SUPPLIED DATA:
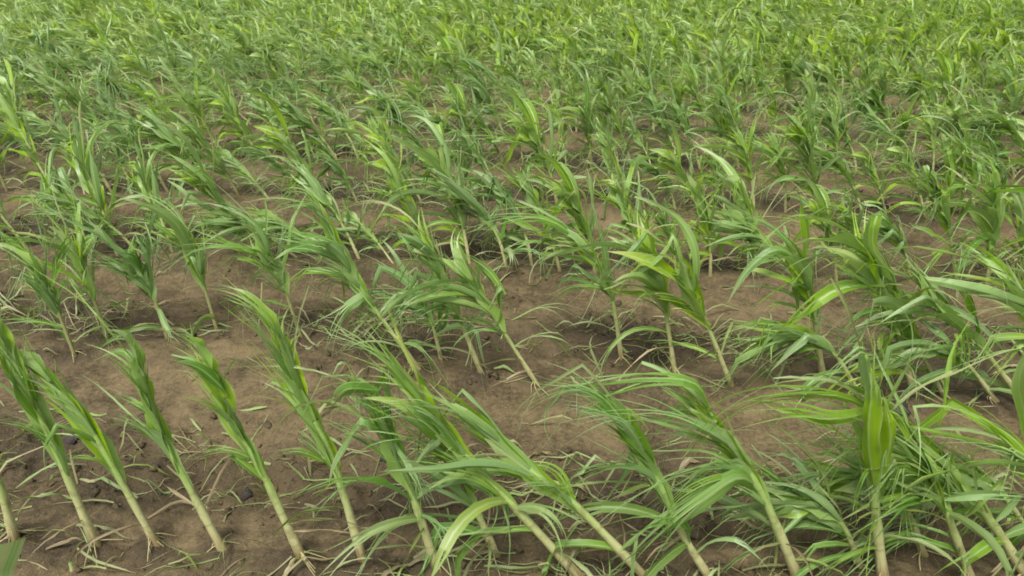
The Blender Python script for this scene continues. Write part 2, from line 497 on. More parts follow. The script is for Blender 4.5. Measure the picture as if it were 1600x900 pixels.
    for (P, W, tn) in extra:
        P = smooth_path(P, 16)
        if W < 0:     # a sound, flat leaf that faces across the row
            parts.append(("leaf",) + blade(P, -W, rng, side=np.array([1.0, -.25, 0]), fold=-.95, twist=.9, ripple=.16, tint=tn, cols=6, base_w=.6, peak=.30, split=.62, spread=.03))
            continue
        parts.append(("leaf",) + blade(P, W * .82, rng, side=rng.normal(size=3) * .3 + np.array([0, .45, 1.0]), fold=-.45, twist=.5, ripple=.06,
                     split=rng.uniform(.15, .4) if rng.random() < .9 or W > .05 else None, tint=tn, cols=6, base_w=.32, spread=.06))
    return parts

def build_plant(parts, loc):
    """Link a plant: an Empty at its foot and one mesh per part, in the plant's own frame."""
    root = bpy.data.objects.new("corn_plant", None)
    root.empty_display_size = 0.05
    root.location = loc
    COL.objects.link(root)
    for nm, V, F, A in parts:
        link(nm, make_mesh(nm, V, F, A, M_STALK if nm in ("stalk", "brace_root") else M_LEAF), root)
    return root

def tag(o, label, cat, group=None, kind=None):
    if label: o["label"] = label
    if cat: o["category"] = cat
    if group: o["group"] = group
    if kind: o["kind"] = kind
    return o

# ------------------------------------------------------------------ traced plants of the two front rows
# each: label, stalk-and-whorl pixels, options, leaves as (pixels with depth offset, width in metres, tint)
HERO = [
 ("cut-off corn plant at the left edge with only a reddish stalk foot showing", [(22, 842), (0, 760), (-40, 660), (-80, 570)], dict(rad=.011), []),
 ("corn plant with a wide pale funnel of leaves, nearest left edge in front row", [(150, 850), (92, 715), (48, 620), (-2, 520), (-40, 440)], dict(tint=.42, n_leaf=3, tatter=.4),
   [([(82, 700, 0), (45, 668, -.02), (-20, 645, -.03)], .022, .3), ([(66, 660, 0), (30, 590, -.02), (-6, 500, -.03)], .05, .2)]),
 ("slim front row corn plant with a short hanging leaf halfway up its pale stalk", [(243, 846), (178, 732), (128, 650), (60, 578), (18, 545)], dict(tint=.4, n_leaf=2, rad=.0092, low_dry=1, tatter=.5),
   [([(175, 727, 0), (140, 712, -.02), (112, 714, -.03), (98, 740, -.03)], .026, .35), ([(128, 650, 0), (62, 565, .0), (0, 470, .03)], .016, .35)]),
 ("front row corn plant with a smooth blue-green blunt top and a pale leaf thrown left", [(347, 854), (282, 735), (246, 660), (222, 585), (210, 520)], dict(tint=.25, n_leaf=2, tatter=.3, low_dry=2),
   [([(258, 695, 0), (205, 660, -.02), (150, 632, -.03)], .028, .35), ([(245, 655, 0), (200, 625, .02), (165, 610, .02)], .022, .3), ([(225, 590, 0), (190, 548, .02), (140, 565, .03)], .020, .2)]),
 ("front row corn plant with a frayed grey-green top and thin leaf arching left", [(472, 868), (412, 742), (372, 665), (338, 590), (308, 520)], dict(tint=.3, n_leaf=3),
   [([(398, 718, 0), (350, 702, -.02), (298, 704, -.03)], .020, .35), ([(352, 610, 0), (310, 575, -.02), (262, 565, -.03)], .034, .15), ([(345, 600, 0), (370, 560, .02), (430, 582, .03)], .012, .5)]),
 ("tall front row corn plant with a yellow-streaked whorl and a brownish stalk foot", [(568, 874), (522, 725), (482, 635), (445, 545), (405, 455)], dict(tint=.5, n_leaf=4, rad=.0105),
   [([(510, 722, 0), (465, 705, -.02), (418, 712, -.03)], .018, .3), ([(465, 600, 0), (430, 540, -.02), (388, 470, -.02), (375, 430, 0)], .03, .2), ([(440, 530, 0), (400, 470, .03), (335, 500, .05)], .012, .5)]),
 ("front row corn plant half hidden by its neighbour, dark leaves above a thick pale foot", [(682, 880), (645, 775), (615, 700), (592, 620), (570, 560)], dict(tint=.18, n_leaf=4, rad=.0108),
   [([(615, 690, 0), (650, 740, -.04), (668, 800, -.05)], .03, .1), ([(590, 610, 0), (540, 610, -.03), (505, 650, -.04)], .035, .1)]),
 ("corn plant behind the crossing stalks, low in the tangle of dry roots and leaves", [(778, 868), (735, 775), (700, 700), (660, 640)], dict(tint=.25, n_leaf=4, rad=.0095, low_dry=4), []),
 ("long steeply leaning corn plant with a bright yellow-green whorl across the photo's middle", [(912, 902), (800, 788), (722, 706), (655, 612), (575, 530)], dict(tint=.62, n_leaf=5, rad=.0108, n_whorl=5),
   [([(795, 785, 0), (742, 745, -.03), (660, 728, -.05), (560, 745, -.06)], .020, .5), ([(730, 715, 0), (660, 640, -.04), (560, 645, -.06)], .036, .3),
    ([(690, 660, 0), (600, 560, -.03), (520, 520, -.03), (450, 505, 0)], .026, .25), ([(650, 620, 0), (590, 540, -.02), (545, 500, 0)], .03, .35), ([(700, 690, 0), (640, 640, -.06), (600, 600, -.06)], .04, .3)]),
 ("leaning corn plant with a pale clasped leaf base, stalk crossing the bottom edge mid-photo", [(1018, 905), (905, 795), (832, 738), (745, 655), (672, 575)], dict(tint=.38, n_leaf=3, rad=.0105),
   [([(900, 790, 0), (860, 730, .02), (770, 720, .03)], .03, .5), ([(850, 750, 0), (760, 720, -.03), (690, 730, -.04), (640, 760, -.05)], .026, .4)]),
 ("corn plant whose stalk foot is crossed by its neighbour's torn blue-green leaf", [(1112, 900), (1065, 832), (1025, 745), (985, 665), (945, 600)], dict(tint=.25, n_leaf=3, rad=.0095),
   [([(1010, 715, 0), (960, 640, -.02), (900, 590, 0), (825, 570, .02)], .04, .3),
    ([(1000, 700, 0), (940, 620, -.03), (880, 610, -.03), (800, 660, -.04)], .028, .2), ([(960, 640, 0), (915, 640, -.04), (900, 665, -.05)], .022, .05)]),
 ("corn plant whose arched pale leaf bends over left above bare soil", [(1250, 898), (1192, 775), (1140, 690), (1100, 630), (1060, 575)], dict(tint=.42, n_leaf=4, rad=.0115, low_dry=3),
   [([(1183, 758, 0), (1150, 748, -.04), (1080, 795, -.07), (1000, 845, -.08), (925, 900, -.09)], .058, .10), ([(1175, 750, 0), (1120, 728, -.03), (1060, 760, -.06), (1000, 790, -.06)], .030, .12), ([(1112, 640, 0), (1085, 598, -.02), (1010, 590, -.03), (900, 602, -.04), (800, 570, -.03)], .034, .12), ([(1180, 755, 0), (1120, 750, -.05), (1050, 790, -.08), (1040, 860, -.08)], .025, .25),
    ([(1120, 660, 0), (1060, 640, .03), (1005, 700, .04)], .03, .3)]),
 ("upright corn plant with a broad glossy grass-green leaf standing straight up", [(1382, 902), (1368, 790), (1368, 700), (1374, 620), (1376, 530)], dict(tint=.75, n_leaf=3, rad=.0112, wind=.8, tatter=.7, wisps=6, limp=3),
   [([(1366, 760, -.03), (1356, 690, -.06), (1362, 610, -.07), (1376, 528, -.06)], -.048, .80), ([(1376, 750, -.02), (1392, 690, -.04), (1384, 640, -.05), (1368, 600, -.05)], -.040, .95),
    ([(1368, 640, 0), (1300, 618, -.04), (1180, 622, -.07), (1085, 680, -.09), (1030, 800, -.1)], .028, .3), ([(1362, 640, -.03), (1352, 545, -.06), (1318, 560, -.07), (1280, 612, -.07)], .052, .10),
    ([(1370, 720, 0), (1345, 760, -.07), (1320, 830, -.09)], .022, .2), ([(1380, 640, 0), (1300, 655, -.05), (1240, 640, -.06), (1120, 630, -.06)], .04, .5)]),
 ("stringy corn plant in the crowded right front, beside the upright broad-leaved one", [(1520, 902), (1490, 830), (1462, 760), (1430, 690), (1385, 630)], dict(tint=.55, n_leaf=6, rad=.009),
   [([(1450, 750, 0), (1400, 690, -.03), (1380, 740, -.06), (1385, 850, -.07)], .014, .35), ([(1440, 720, 0), (1395, 640, 0), (1300, 640, -.02)], .03, .6)]),
 ("thick leaning corn stalk entering the front row near the right bottom corner", [(1610, 898), (1548, 815), (1490, 750), (1440, 690), (1395, 640)], dict(tint=.6, n_leaf=5, rad=.0115),
   [([(1500, 770, 0), (1450, 745, -.04), (1420, 790, -.05)], .022, .2), ([(1470, 780, -.03), (1540, 772, -.05), (1640, 775, -.05)], .026, .25)]),
 ("corn plant reaching in from the right edge with yellowish leaves above the corner", [(1760, 915), (1690, 810), (1630, 740), (1570, 690), (1500, 650)], dict(tint=.7, n_leaf=6, rad=.011), 
   [([(1630, 740, 0), (1580, 680, 0), (1520, 640, .02), (1460, 640, .03)], .035, .8)]),
 # second row
 ("small second row corn plant nearest the left edge, leaves knotted over its stalk", [(118, 558), (88, 480), (64, 430), (40, 370)], dict(tint=.3, n_leaf=5), []),
 ("second row corn plant with a mustard-yellow streaked whorl", [(168, 528), (142, 455), (120, 400), (98, 345)], dict(tint=.62, n_leaf=4), []),
 ("dark green second row corn plant with thin bent stalk and blue-green bunched leaves", [(262, 528), (240, 465), (215, 415), (190, 355)], dict(tint=.05, n_leaf=6, rad=.0085), 
   [([(225, 430, 0), (205, 390, -.02), (165, 400, -.02)], .028, .05)]),
 ("vivid green fan-topped corn plant fourth in the second row", [(338, 508), (318, 445), (300, 395), (282, 335)], dict(tint=.5, n_leaf=5), 
   [([(300, 395, 0), (230, 345, -.02), (140, 352, -.03)], .022, .2)]),
 ("bushy second row corn plant with drooping leaves left of the diagonal stalk", [(470, 520), (440, 440), (415, 390), (390, 335)], dict(tint=.4, n_leaf=6), []),
 ("corn plant with a long diagonal stalk pointing to the tall front plant", [(655, 572), (575, 468), (542, 415), (520, 365), (490, 300)], dict(tint=.35, n_leaf=4, rad=.0088),
   [([(535, 395, 0), (500, 375, -.02), (400, 360, -.02)], .05, .1), ([(530, 385, 0), (490, 320, 0), (440, 290, 0)], .035, .15), ([(520, 370, 0), (475, 296, .02), (400, 305, .03)], .022, .3)]),
 ("upright pale stalked corn plant with forked dry roots in the second row", [(752, 586), (715, 490), (690, 425), (668, 370), (648, 315)], dict(tint=.42, n_leaf=4, rad=.0088, low_dry=4),
   [([(735, 450, 0), (700, 470, -.04), (650, 490, -.06), (640, 520, -.06)], .02, .1)]),
 ("corn plant leaning close beside the forked-root one, thin pale stalk", [(842, 600), (785, 515), (745, 450), (715, 400), (690, 360)], dict(tint=.45, n_leaf=4, rad=.0082), 
   [([(790, 460, 0), (760, 420, .02), (700, 380, .03)], .028, .4), ([(800, 500, 0), (850, 480, -.03), (900, 490, -.04), (960, 540, -.04)], .016, .4)]),
 ("corn plant with long grey leaves streaming left over open soil", [(972, 560), (958, 475), (935, 415), (900, 365), (850, 335)], dict(tint=.55, n_leaf=5, rad=.0085),
   [([(915, 385, 0), (860, 345, -.02), (780, 340, -.03), (690, 360, -.03)], .03, .12), ([(950, 450, 0), (890, 450, -.03), (840, 480, -.04)], .02, .2)]),
 ("corn plant crossed by a straight blade pointing down left, yellow tips above", [(1055, 578), (1042, 500), (1030, 430), (1010, 370), (990, 325)], dict(tint=.72, n_leaf=4, rad=.0085), 
   [([(1012, 362, -.02), (985, 395, -.05), (935, 440, -.07)], .026, .1)]),
 ("corn plant with a glowing lime whorl on a clean slanting stalk", [(1145, 602), (1108, 515), (1080, 455), (1058, 405), (1020, 345)], dict(tint=.85, n_leaf=3, rad=.0088),
   [([(1085, 470, 0), (1060, 430, -.02), (1030, 420, -.02)], .03, .2)]),
 ("corn plant with pale blue leaf hooked down toward the bare soil", [(1288, 590), (1272, 495), (1258, 435), (1242, 385), (1215, 345)], dict(tint=.5, n_leaf=5), 
   [([(1250, 410, 0), (1215, 390, -.03), (1170, 420, -.05), (1135, 475, -.06)], .035, .08), ([(1245, 390, 0), (1200, 350, 0), (1130, 320, 0)], .022, .2)]),
 ("corn plant with the broadest yellow-green whorl of the second row's right half", [(1428, 622), (1402, 520), (1385, 450), (1360, 400), (1300, 335)], dict(tint=.85, n_leaf=4, rad=.009, n_whorl=5, scale=1.1),
   [([(1375, 440, -.01), (1365, 390, -.03), (1320, 345, -.03)], .07, .9), ([(1380, 450, 0), (1320, 420, -.03), (1260, 390, -.04)], .03, .1)]),
 ("thin straight stalk standing just behind the broad yellow-green whorl", [(1478, 618), (1425, 525), (1398, 470), (1360, 410)], dict(tint=.5, n_leaf=4, rad=.008), 
   [([(1400, 490, -.02), (1460, 478, -.04), (1520, 500, -.04), (1580, 560, -.02)], .026, .2), ([(1395, 480, 0), (1340, 495, -.03), (1290, 540, -.05)], .03, .1)]),
 ("corn plant with reddish lower stalk slanting in at the right edge", [(1612, 632), (1535, 545), (1480, 490), (1440, 445), (1400, 395)], dict(tint=.45, n_leaf=4, rad=.0095), []),
 ("collapsed corn plant sprawling left behind the upright broad-leaved one's foot", [(1348, 884), (1312, 815), (1250, 785), (1160, 800)], dict(tint=.3, n_leaf=5, rad=.008, limp=6), []),
 ("collapsed corn plant with leaves hanging like strings right of the upright broad-leaved one", [(1448, 866), (1412, 790), (1350, 750), (1270, 770)], dict(tint=.4, n_leaf=6, rad=.008, limp=6), []),
 ("flattened corn plant whose pale leaves lie over the stalks near the right corner", [(1618, 850), (1560, 770), (1480, 735), (1390, 770)], dict(tint=.25, n_leaf=6, rad=.008, limp=5), []),
 ("broken corn plant lying left in the second row, beyond the arched pale leaf", [(1345, 612), (1300, 550), (1235, 525), (1160, 560)], dict(tint=.3, n_leaf=6, rad=.0075, limp=6), []),
 ("broken corn plant sagging under the reddish slanting stalk in the second row", [(1562, 622), (1500, 560), (1430, 545), (1360, 580)], dict(tint=.35, n_leaf=6, rad=.0075, limp=6), []),
 ("sagging dark corn plant in shade left of the forked-root plant", [(690, 560), (672, 500), (640, 470), (600, 490)], dict(tint=.05, n_leaf=6, rad=.0075, limp=6), []),
 ("tangled corn plant at the right edge beyond the reddish slanting stalk", [(1720, 640), (1650, 545), (1610, 480), (1575, 430), (1540, 390)], dict(tint=.75, n_leaf=5), 
   [([(1610, 480, 0), (1570, 430, -.02), (1540, 420, -.02)], .04, .8)]),
]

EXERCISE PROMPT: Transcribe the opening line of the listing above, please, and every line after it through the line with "return parts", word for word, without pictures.

RESULT OF THE EXERCISE:
The Blender Python script for this scene continues. Write part 2, from line 497 on. More parts follow. The script is for Blender 4.5. Measure the picture as if it were 1600x900 pixels.
    for (P, W, tn) in extra:
        P = smooth_path(P, 16)
        if W < 0:     # a sound, flat leaf that faces across the row
            parts.append(("leaf",) + blade(P, -W, rng, side=np.array([1.0, -.25, 0]), fold=-.95, twist=.9, ripple=.16, tint=tn, cols=6, base_w=.6, peak=.30, split=.62, spread=.03))
            continue
        parts.append(("leaf",) + blade(P, W * .82, rng, side=rng.normal(size=3) * .3 + np.array([0, .45, 1.0]), fold=-.45, twist=.5, ripple=.06,
                     split=rng.uniform(.15, .4) if rng.random() < .9 or W > .05 else None, tint=tn, cols=6, base_w=.32, spread=.06))
    return parts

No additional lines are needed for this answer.